Der große Lauschangriff verletzt in seiner geltenden Form die Menschenwürde und ist deshalb im Wesentlichen verfassungswidrig. Das hat das Bundesverfassungsgericht (BVG) am 3. März entschieden. Es verlangt in seiner 150 Seiten starken Urteilsbegründung, die akustische Wohnraumüberwachung künftig an deutlich strengere Voraussetzungen zu knüpfen. Bis zum 30. Juni 2005 hat der Gesetzgeber nun für eine entsprechende Neuregelung Zeit.
Der erste Senat des BVG ließ zwar die Grundgesetzänderung unbeanstandet, mit der eine Partei übergreifende Mehrheit 1998 dem Lauschangriff den Weg geebnet hatte. Seine Umsetzung in der Strafprozessordnung ist aber zum großen Teil verfassungswidrig. Nach den Worten der Richter schützt die Garantie der Menschenwürde einen "Kernbereich privater Lebensgestaltung", in die der Staat nicht im Interesse der Strafverfolgung eingreifen darf. Die Wohnung sei ein solches "letztes Refugium" und ein "unantastbarer Kernbereich privater Lebensgestaltung" der grundsätzlich nicht abgehört werden dürfe, heißt es in dem Urteil. Vertrauliche Kommunikation benötige "einen räumlichen Schutz, auf den die Bürger vertrauen können".
Bislang konnten sämtliche Gespräche in der Wohnung eines Beschuldigten abgehört werden, wenn der Verdacht bestand, dass er eine "besonders schwere Straftat" begangen hat, die mit anderen Methoden nicht hätte aufgeklärt werden können. Künftig soll der Inhalt des Gesprächs der entscheidende Indikator für eine Erlaubnis zum Lauschen sein. Abhörgeräte dürfen in Privatwohnungen demnach nur noch installiert werden, wenn "konkrete Anhaltspunkte" vorliegen, dass "Gespräche über begangene Straftaten" geführt werden. Bloße Vermutungen reichen hier jedoch nicht aus; die Polizei sollte konkrete Hinweise erhalten haben, zum Beispiel aus vorherigen Observationen oder durch telefonisches Abhören. Werden im Verlauf der Überwachung höchstpersönliche und damit "absolut geschützte Informationen", etwa durch intime Gespräche erhoben, muss sie abgebrochen werden. Solche Aufzeichnungen müssen künftig gelöscht und dürfen für das Strafverfahren nicht verwendet werden. Mit anderen Worten: Die bisherige Methode, Tonbänder einfach mitlaufen zu lassen, ist unzulässig. Nun muss bei Aufzeichnungen immer jemand dabei sitzen und notfalls die Stopptaste drücken.

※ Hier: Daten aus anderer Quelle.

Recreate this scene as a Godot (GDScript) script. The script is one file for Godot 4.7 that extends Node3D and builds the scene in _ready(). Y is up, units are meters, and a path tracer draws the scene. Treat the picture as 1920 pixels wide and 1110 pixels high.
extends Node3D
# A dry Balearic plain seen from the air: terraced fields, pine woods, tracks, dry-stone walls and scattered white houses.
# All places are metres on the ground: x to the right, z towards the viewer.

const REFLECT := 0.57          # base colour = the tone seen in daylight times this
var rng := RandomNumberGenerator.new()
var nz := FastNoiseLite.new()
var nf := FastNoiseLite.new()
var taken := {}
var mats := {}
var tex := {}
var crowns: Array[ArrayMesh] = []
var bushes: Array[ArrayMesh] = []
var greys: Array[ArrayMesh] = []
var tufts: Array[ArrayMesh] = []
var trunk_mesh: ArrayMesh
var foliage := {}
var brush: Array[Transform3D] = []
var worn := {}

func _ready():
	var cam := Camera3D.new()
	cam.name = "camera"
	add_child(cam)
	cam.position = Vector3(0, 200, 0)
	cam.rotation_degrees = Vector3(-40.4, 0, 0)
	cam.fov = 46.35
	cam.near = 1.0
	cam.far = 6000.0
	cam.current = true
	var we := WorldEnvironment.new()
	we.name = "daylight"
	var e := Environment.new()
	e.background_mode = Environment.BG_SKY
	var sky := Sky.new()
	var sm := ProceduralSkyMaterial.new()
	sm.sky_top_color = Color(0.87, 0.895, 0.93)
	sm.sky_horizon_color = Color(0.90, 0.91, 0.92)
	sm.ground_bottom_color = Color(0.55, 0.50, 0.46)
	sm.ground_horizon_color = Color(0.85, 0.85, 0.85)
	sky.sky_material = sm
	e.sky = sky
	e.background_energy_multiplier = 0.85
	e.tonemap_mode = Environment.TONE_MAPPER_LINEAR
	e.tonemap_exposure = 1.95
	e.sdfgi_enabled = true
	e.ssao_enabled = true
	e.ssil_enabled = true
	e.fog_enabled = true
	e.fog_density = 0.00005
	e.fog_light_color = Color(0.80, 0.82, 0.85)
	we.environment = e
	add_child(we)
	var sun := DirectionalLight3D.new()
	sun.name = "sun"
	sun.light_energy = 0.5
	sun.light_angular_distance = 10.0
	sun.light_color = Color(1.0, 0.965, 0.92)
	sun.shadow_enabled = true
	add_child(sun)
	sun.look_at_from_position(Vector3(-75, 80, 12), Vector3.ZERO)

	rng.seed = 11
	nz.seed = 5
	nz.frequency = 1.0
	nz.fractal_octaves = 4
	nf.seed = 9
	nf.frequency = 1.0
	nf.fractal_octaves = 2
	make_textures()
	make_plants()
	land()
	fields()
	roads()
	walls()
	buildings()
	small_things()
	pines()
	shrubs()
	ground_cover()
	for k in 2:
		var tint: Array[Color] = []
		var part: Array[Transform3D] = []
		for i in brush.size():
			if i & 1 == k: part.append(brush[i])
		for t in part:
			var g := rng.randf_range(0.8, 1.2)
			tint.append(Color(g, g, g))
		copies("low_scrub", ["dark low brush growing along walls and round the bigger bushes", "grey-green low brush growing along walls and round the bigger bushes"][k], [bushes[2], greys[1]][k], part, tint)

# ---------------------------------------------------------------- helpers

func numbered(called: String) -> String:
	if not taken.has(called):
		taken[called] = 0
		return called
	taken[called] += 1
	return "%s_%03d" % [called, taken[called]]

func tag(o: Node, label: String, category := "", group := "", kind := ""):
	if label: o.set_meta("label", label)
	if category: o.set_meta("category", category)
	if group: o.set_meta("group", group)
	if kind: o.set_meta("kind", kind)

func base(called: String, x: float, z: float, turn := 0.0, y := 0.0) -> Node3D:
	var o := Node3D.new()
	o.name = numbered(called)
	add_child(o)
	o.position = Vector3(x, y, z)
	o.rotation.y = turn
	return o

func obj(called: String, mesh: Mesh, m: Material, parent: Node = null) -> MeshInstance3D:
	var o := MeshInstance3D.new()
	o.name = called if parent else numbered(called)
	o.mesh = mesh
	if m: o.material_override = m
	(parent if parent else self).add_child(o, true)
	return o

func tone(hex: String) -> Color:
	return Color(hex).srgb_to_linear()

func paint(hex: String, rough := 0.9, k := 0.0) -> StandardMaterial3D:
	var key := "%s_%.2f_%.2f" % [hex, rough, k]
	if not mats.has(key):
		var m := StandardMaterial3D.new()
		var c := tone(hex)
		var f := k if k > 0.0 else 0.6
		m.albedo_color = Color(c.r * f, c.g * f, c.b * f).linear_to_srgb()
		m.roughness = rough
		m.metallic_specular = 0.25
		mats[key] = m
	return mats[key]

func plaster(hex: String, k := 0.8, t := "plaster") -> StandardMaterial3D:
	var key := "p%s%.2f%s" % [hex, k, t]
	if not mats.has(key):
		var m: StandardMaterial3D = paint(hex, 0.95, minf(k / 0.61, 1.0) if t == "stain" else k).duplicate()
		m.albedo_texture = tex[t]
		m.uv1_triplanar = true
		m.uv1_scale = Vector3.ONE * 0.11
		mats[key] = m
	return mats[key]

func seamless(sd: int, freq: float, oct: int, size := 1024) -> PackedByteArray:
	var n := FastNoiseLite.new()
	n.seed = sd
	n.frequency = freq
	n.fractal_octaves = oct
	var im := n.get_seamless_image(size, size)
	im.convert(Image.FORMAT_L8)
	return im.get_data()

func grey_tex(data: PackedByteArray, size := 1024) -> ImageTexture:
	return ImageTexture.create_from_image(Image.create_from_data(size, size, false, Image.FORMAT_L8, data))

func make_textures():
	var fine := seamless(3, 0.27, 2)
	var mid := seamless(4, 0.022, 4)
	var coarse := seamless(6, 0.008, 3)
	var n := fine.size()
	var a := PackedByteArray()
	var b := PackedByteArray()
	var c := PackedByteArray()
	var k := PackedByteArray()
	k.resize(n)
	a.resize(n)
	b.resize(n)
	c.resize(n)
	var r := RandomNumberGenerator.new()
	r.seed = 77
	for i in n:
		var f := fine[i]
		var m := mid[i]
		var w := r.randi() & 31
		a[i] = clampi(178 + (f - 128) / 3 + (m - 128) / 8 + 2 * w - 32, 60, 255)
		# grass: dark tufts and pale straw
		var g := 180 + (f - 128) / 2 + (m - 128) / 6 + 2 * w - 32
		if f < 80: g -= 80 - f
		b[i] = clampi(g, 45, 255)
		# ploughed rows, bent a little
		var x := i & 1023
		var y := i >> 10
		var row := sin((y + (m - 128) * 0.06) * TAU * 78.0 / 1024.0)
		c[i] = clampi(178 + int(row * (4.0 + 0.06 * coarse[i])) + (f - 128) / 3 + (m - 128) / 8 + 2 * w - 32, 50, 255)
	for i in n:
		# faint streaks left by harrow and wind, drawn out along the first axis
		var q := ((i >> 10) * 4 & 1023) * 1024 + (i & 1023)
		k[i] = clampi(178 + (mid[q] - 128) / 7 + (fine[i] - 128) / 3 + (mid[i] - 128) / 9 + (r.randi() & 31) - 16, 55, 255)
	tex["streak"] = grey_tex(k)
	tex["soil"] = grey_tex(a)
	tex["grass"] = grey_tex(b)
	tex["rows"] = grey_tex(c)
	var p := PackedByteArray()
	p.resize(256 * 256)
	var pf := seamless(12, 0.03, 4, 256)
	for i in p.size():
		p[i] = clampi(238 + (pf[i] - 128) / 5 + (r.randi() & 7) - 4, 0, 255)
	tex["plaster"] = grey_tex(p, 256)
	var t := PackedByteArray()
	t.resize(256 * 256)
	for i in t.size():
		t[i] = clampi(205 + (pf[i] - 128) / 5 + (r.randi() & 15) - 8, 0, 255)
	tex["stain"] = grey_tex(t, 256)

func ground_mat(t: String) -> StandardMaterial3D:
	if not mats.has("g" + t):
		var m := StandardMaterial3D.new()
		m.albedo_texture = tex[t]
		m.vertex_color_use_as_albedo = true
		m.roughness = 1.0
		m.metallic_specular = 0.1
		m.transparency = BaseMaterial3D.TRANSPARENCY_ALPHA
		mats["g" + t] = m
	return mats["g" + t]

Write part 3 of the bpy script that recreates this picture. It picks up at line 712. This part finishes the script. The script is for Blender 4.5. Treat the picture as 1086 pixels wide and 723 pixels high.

Für die Verfechter des Lauschangriffs ist auch die Beschränkung des Straftatenkatalogs, bei dem überhaupt Abhöraktionen erlaubt sind, ein harter Schlag. Solche Aktionen sind künftig nur noch bei "besonders schweren Straftaten" gerechtfertigt, also bei Tatbeständen, bei denen eine Höchststrafe von mehr als fünf Jahren Haft droht. Damit strichen die Richter den von der Regierung Kohl aufgestellten Fallkatalog rigoros zusammen. Lauschangriffe bei Bestechung und Scheckfälschung sind nun ebenso verboten wie bei Geldwäsche und verfassungsfeindlicher Sabotage.
Die Entscheidung des BVG ist vor allem für Ex-Justizministerin Leutheusser-Schnarrenberger (FDP) eine Genugtuung, war sie doch 1996 aus Protest gegen den großen Lauschangriff von ihrem Amt zurückgetreten. Sie sprach deshalb von einem "Sieg auf ganzer Linie". Auch der Bundesbeauftragte für den Datenschutz, Peter Schaar, begrüßte das Urteil. Er stellte klar, "dass unsere Verfassung eine Wahrheitsforschung um jeden Preis nicht zulässt". Justizministerin Brigitte Zypries (SPD) kündigte an, auch die Regelungen zur Telefonüberwachung zu überprüfen. "Das Gericht hat dem Gesetzgeber gesagt: Bis hierhin und nicht weiter. Das ist schon auch ein gutes Signal", sagte sie.
Kritisiert wurde das Urteil von Bayerns Innenminister Günther Beckstein (CSU), der die Tendenz, die Rechte des Individuums gegenüber dem Schutz der Allgemeinheit auszudehnen, ablehnte. Auch die Deutsche Polizeigewerkschaft äußerte sich skeptisch, da sie schwierigere und längere Ermittlungen befürchte: "Angesichts des Stellenabbaus kann die Polizei das nicht mehr leisten", sagte Gewerkschaftschef Wolfgang Speck.